The pervasive presence and practice of racism in our society agitates my Vincentian heart. Cross Roads Anti-Racism Organizing defines racism as personal racial prejudice plus misuse of power by systems and institutions. http://crossroadsantiracism.org

I offer these learnings from my journey of resisting racism:

  • The 40 Days of Prayer documented the date that the first enslaved Africans stepped off a slave ship in Jamestown, VA. Slavery was institutionalized in colonized America on August 20, 1619 – 400 years ago.

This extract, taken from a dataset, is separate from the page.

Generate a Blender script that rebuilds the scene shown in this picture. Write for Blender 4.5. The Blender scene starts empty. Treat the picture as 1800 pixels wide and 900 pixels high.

  • The 1619 Project of the NY Times makes this fundamental declaration: “Our founding ideals of liberty and equality were false when they were written. Black Americans fought to make them true. Without this struggle, America would have no democracy at all.” https://www.nytimes.com/interactive/2019/08/14/magazine/1619-america-slavery.html
  • In The Color Purple, Celie wrote letters to God that articulate the strength and resilience of African American women in response to suppression and violence. Ms. Lynn Squires of the St. Charles Lwanga Center in St. Louis, MO describes her people as “chosen, royal, holy and called out of darkness,” but maintains that “St. Louis is stuck in a slave mentality with socio-economic structures that divide and gun violence in the streets.”
  • “White” became a legal term in the late 16thcentury when indentured Europeans and enslaved Africans united in resistance to the ruling class, according to Jacqueline Battalora in Birth of a White Nation. https://www.youtube.com/watch?v=riVAuC0dnP4
  • Peggy McIntosh describes white privilege as “an invisible package of unearned assets that I can count on cashing in each day but about which I was meant to remain oblivious.” (“White Privilege: Unpacking the Invisible Knapsack” www.nationalseedproject.org)
  • The Diversity Awareness Partnership offers four steps for white allies to better understand race and racism:
    • Have conversations about whiteness in white spaces.
    • Ask people of other races to hold you accountable for your words, behavior and education.
    • Not only be okay with making mistakes but actively create spaces for dialogue wherein mistakes are valued as steps toward learning.